In Montana, fire management strategies vary depending on the location.

The Confederated Salish and Kootenai Tribes' 2021 Flathead Reservation Fire Management Plan allows lightning-caused fires to be managed for ecological benefit in specific areas with high elevation timber. In other areas, where fire spread poses a greater threat to communities and valuable resources, CSKT fire managers use a combination of strategies including initial attack, prescribed burning and mechanical treatments. 

The Lolo Forest Plan, which was last updated in 1986, requires that all unplanned ignitions on the Lolo National Forest be controlled, confined or contained.

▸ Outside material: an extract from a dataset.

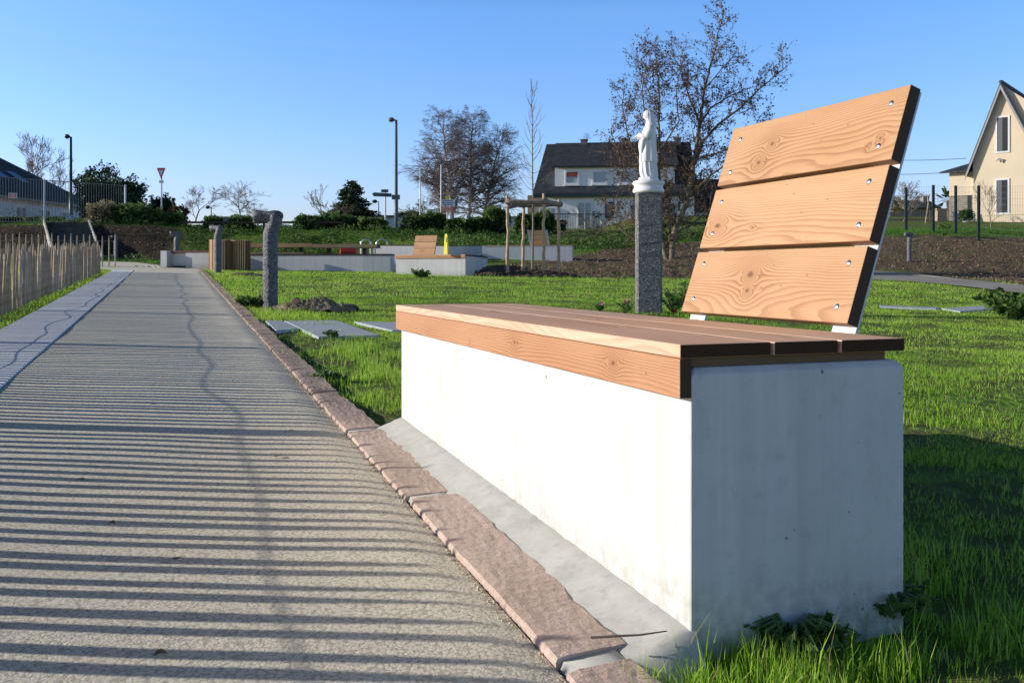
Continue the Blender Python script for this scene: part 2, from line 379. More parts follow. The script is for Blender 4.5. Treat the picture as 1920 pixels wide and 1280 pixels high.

In other national forests in the state, plan language may allow for the use of natural, unplanned fires as a management tool, but Seielstad said in an email that those documents "tend to lack specificity." High-profile wildfires may involve higher levels of the USFS, but otherwise fire management decisions are typically made by a forest unit's district ranger and fire management officer based on current conditions and assessed threats to life or property. Considering the growing number of severe wildfires and the legacy of fire suppression in federal wildfire policy, cultural and political pressures can also impact those decisions.

"There's intense pressure [against] deviating from the [full suppression] status quo in fire. And I'd say that's most of Montana, honestly," Seielstad said.

Outside of the USFS, the Montana Department of Natural Resources and Conservation has a mandate to suppress all wildfires on state and private lands. The DNRC's approach to wildfire is directed by the 2020 Montana Forest Action Plan, as well as a constitutional obligation to protect commercial timber grown on state trust lands - timber that generates profits that help fund Montana schools. The Forest Action Plan permits prescribed fire and mechanical fuel treatments, but does not allow for management of wildfire based on ecological benefits.